Filming should be wrapping as we speak. The director, Philip Gelatt, wrote Europa Report. He aced the script for “ — 30 — “ and I have a strong hunch this is going to be a sleeper. I went up to the film site in Salem, NY and spent the afternoon observing. These guys are meticulous and everything has to be just so before they sign off on a scene. It’s slightly surreal to watch something I wrote years ago brought to life by professional actors. I now live with a shred of guilt over what I put the crew through with various scenes. The physicality of a wilderness film can be arduous.

AVY: Can’t wait to see it. Europa Report is a fine film. Truly slipstream — if there is such a thing, cinematically speaking. Science fictional horror married to what struck me as a very art-house sensibility. Reading your work over the years I’ve always been highly cognizant of influences from both sides of the aisle, so to speak: Robert R. McCammon and Peter Straub, Cormac McCarthy and Angela Carter. Granted, these sorts of authors pivot between genres and sometimes threaten to render the distinction of “genre” as a moot point — though I do feel like discussing “genre” when we talk about literature can be useful as it ushers us into a greater understanding of the work itself. That said, I’ve heard a lot lately from so-called literary writers who claim that the line between genre fiction and literary fiction has been effectively obliterated, yet I haven’t heard much from writers who identify primarily as genre writers, such as yourself. How are you seeing our genre traditions? Have they achieved the sort of omega point of hybridization that so many seem to claim?

LB: You are dead on. I try to take a story for what it is and writers for what they are. Regarding an omega point, no, it doesn’t seem likely. Art is in a constant state of transformation, or mutation. The wheel keeps rolling and it won’t stop until we all do.

I learned to write without shame. Good writing and bad have never been defined by genre categories or the lack.

If there was a positive side effect to my misspent youth, it’s that I was largely isolated from the genre wars. Thanks to that long stretch of relative innocence I became a true omnivore of literature. From a young age I read Harold Robbins and Barbara Cartland; I read CS Lewis, Herman Hesse, Luis Borges. Golden Age and New Wave Science Fiction? Noir and Crime from Hammett to Ferrigno? Spy Thrillers by Martin Cruz Smith and Le Carre? Carter and Jackson’s reshaping of fairytales and suburban fantasy? McCarthy’s horrification of the Western? Hemingway brute force aethetics? I absorbed it all without shame. I learned to write without shame. Good writing and bad have never been defined by genre categories or the lack. Writing well is a fight. My armor and weapons are an alloy of the spectrum that is literature.

It amuses me when folks from either side of the fence beat their breasts about it. So long as writing is marketable there will be categories and divisions. That’s how the market works and it’s how authors and critics work. Enough of us buy into the zero sum theory the scuffles will persist. What I think of the pissing contests? Spend more time doing the work and less talking about it or using it as a bludgeon.

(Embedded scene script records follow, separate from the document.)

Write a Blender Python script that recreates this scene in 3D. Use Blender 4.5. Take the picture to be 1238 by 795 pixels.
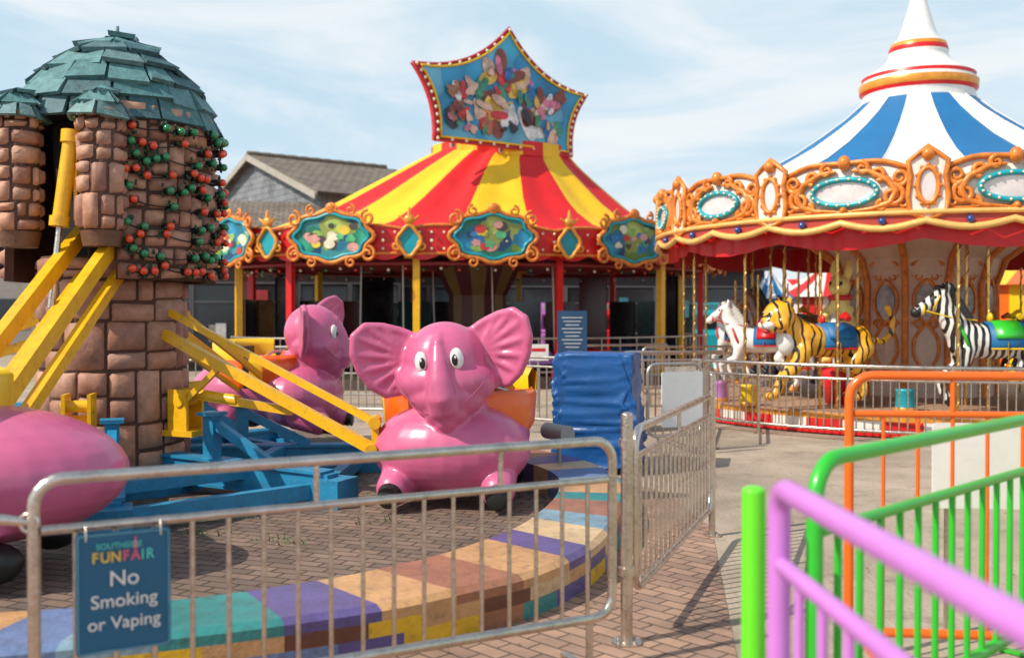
import bpy, bmesh, math, random
from math import sin, cos, pi, radians, atan2, sqrt, exp
from mathutils import Vector, Matrix, noise
random.seed(7)
S = bpy.context.scene
COL = bpy.context.collection
for o in list(bpy.data.objects): bpy.data.objects.remove(o)

# ------------------------------------------------------------ materials
def nt(name):
    m = bpy.data.materials.new(name); m.use_nodes = True
    t = m.node_tree; b = t.nodes['Principled BSDF']
    return m, t, b
def N(t, typ, **kw):
    n = t.nodes.new(typ)
    for k, v in kw.items():
        if k in n.inputs: n.inputs[k].default_value = v
        else: setattr(n, k, v)
    return n
def c4(c, k=1): return (min(1, c[0]*k), min(1, c[1]*k), min(1, c[2]*k), 1)
def mat(name, col, rough=.45, metal=0, var=.15, scale=5, bump=.0, bscale=40, coat=0, grime=0):
    m, t, b = nt(name); L = t.links
    tc = N(t, 'ShaderNodeTexCoord')
    n = N(t, 'ShaderNodeTexNoise', Scale=scale, Detail=6.0, Roughness=.65)
    L.new(tc.outputs['Object'], n.inputs['Vector'])
    r = N(t, 'ShaderNodeValToRGB')
    r.color_ramp.elements[0].position = .3; r.color_ramp.elements[1].position = .7
    r.color_ramp.elements[0].color = c4(col, 1-var); r.color_ramp.elements[1].color = c4(col, 1+var*.6)
    L.new(n.outputs['Fac'], r.inputs['Fac'])
    out = r.outputs['Color']
    if grime > 0:
        g = N(t, 'ShaderNodeTexNoise', Scale=scale*3.1, Detail=8.0, Roughness=.75)
        L.new(tc.outputs['Object'], g.inputs['Vector'])
        gr = N(t, 'ShaderNodeMapRange'); gr.inputs[1].default_value = .52; gr.inputs[2].default_value = .72
        gr.inputs[3].default_value = 0; gr.inputs[4].default_value = grime
        L.new(g.outputs['Fac'], gr.inputs[0])
        mx = N(t, 'ShaderNodeMixRGB'); mx.inputs[2].default_value = (.09, .07, .055, 1)
        L.new(gr.outputs[0], mx.inputs[0]); L.new(out, mx.inputs[1]); out = mx.outputs[0]
    L.new(out, b.inputs['Base Color'])
    rr = N(t, 'ShaderNodeMapRange'); rr.inputs[3].default_value = max(.03, rough-.08); rr.inputs[4].default_value = min(1, rough+.12)
    L.new(n.outputs['Fac'], rr.inputs[0]); L.new(rr.outputs[0], b.inputs['Roughness'])
    b.inputs['Metallic'].default_value = metal
    b.inputs['Coat Weight'].default_value = coat
    b.inputs['Coat Roughness'].default_value = .15
    if bump > 0:
        n2 = N(t, 'ShaderNodeTexNoise', Scale=bscale, Detail=5.0)
        L.new(tc.outputs['Object'], n2.inputs['Vector'])
        bp = N(t, 'ShaderNodeBump', Strength=bump, Distance=.02)
        L.new(n2.outputs['Fac'], bp.inputs['Height']); L.new(bp.outputs[0], b.inputs['Normal'])
    return m
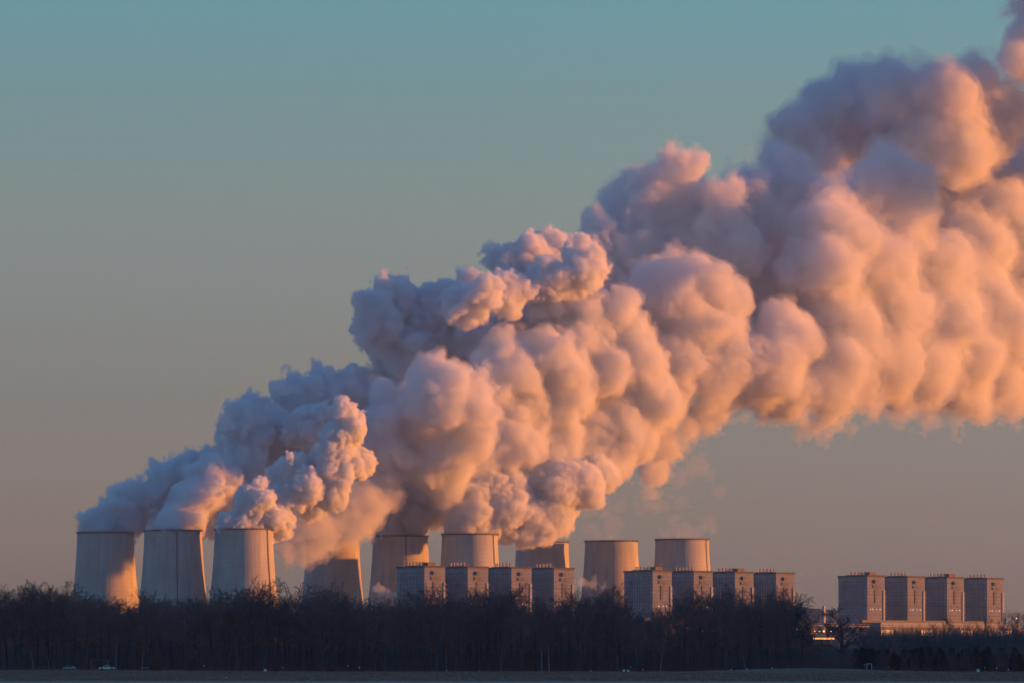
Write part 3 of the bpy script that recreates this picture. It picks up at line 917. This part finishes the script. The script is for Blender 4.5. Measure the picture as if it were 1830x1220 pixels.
r_ = random.Random(31)
cap = MB()
for i in range(14000):                        # bare wood dressing the added shade hill
    y = r_.uniform(420, 2980); x = r_.uniform(max(225, 0.132 * y + 8) + 6, 1250)
    e = min(1, max(0, (x - max(225, 0.132 * y + 8)) / 230)); e = e * e * (3 - 2 * e)
    z = 76 * e * min(1, max(0, (y - 400) / 200)) * min(1, max(0, (3000 - y) / 260)) * min(1, max(0, (1280 - x) / 500))
    if z < 4:
        continue
    a = Vector((x, y, z - 4)); hh = r_.uniform(8, 15)
    for k in range(6):
        o_ = a + Vector((0, 0, hh * r_.uniform(0.1, 0.5)))
        tip = a + Vector((r_.gauss(0, 2.2), r_.gauss(0, 2.2), hh * r_.uniform(0.8, 1.05)))
        cap.face_block([o_ + Vector((-.3, 0, 0)), o_ + Vector((.3, .1, 0)), o_ + Vector((0, .4, 0)), tip], [(0, 1, 3), (1, 2, 3), (2, 0, 3)])
tag(cap.build('forest', mat('shade_hill_twigs', (0.09, 0.055, 0.05), 0.95)), 'bare wood on the added shade hill beyond the right edge', kind='stuff')

# far blue ridge
h = MB()
vs = []
n_ = 240
for i in range(n_ + 1):
    px = 1300 + 640 * i / n_
    top = 1085 + 1.5 * math.sin(i * 0.13) + 1.0 * math.sin(i * 0.41 + 1) + rg.uniform(-1.2, 1.2) + max(0, (px - 1470) * 0.25)
    for py, dd in ((1184, -150), (top + 25, -60), (top, 0), (1184, 400)):
        p = at(px, py, 6800 + dd)
        vs.append((p.x, p.y, max(-0.3, p.z - (3 if py == 1184 else 0))))
fs = [(4 * i + k, 4 * i + 4 + k, 4 * i + 5 + k, 4 * i + 1 + k) for i in range(n_) for k in range(3)]
h.face_block(vs, fs)
tag(h.build('terrain', mat('far_forest', (0.04, 0.05, 0.045), 0.95, var=0.4, scale=0.03)), 'far forested ridge between the second and third boiler house rows', kind='structure')

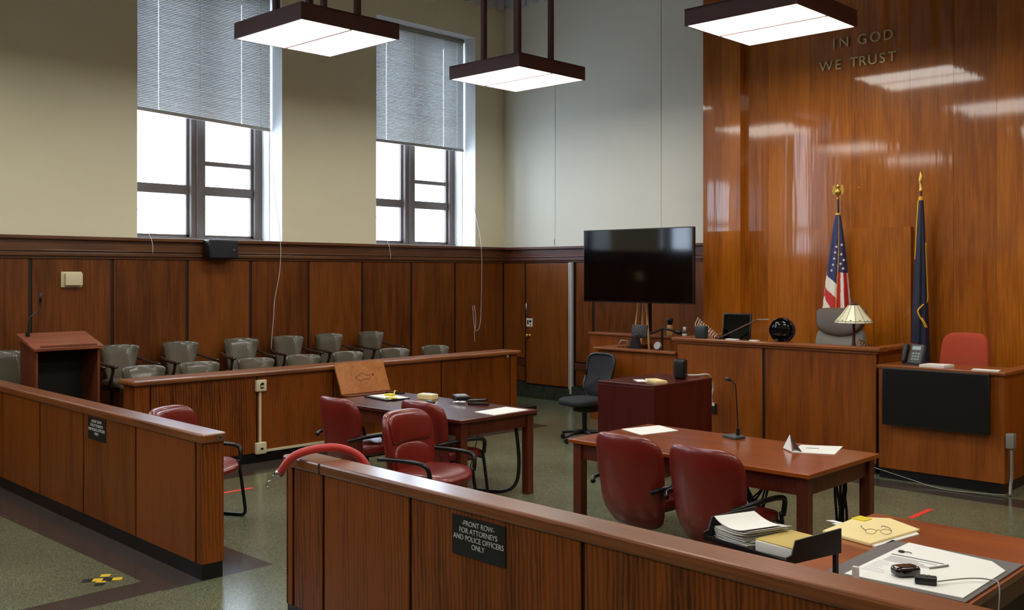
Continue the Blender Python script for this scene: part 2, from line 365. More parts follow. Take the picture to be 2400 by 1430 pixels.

AVY: Well, all right. Done and done. Last and inevitable question: what are your plans for Halloween?

LB: Thank you for the talk.

In the past I have tried to summon Nadelman’s God, to no effect; although my trashcans went missing. These days I live out in cow country in upstate New York. We’re decorating the porch with two pumpkins — a large one and a small one. It doesn’t appear as if many trick or treaters live nearby, but we’re stocking lots of candy and booze, nonetheless. At precisely 8pm I fully intend to shut off the lights, eat all the candy, drink scotch, and watch John Carpenter’s The Thing.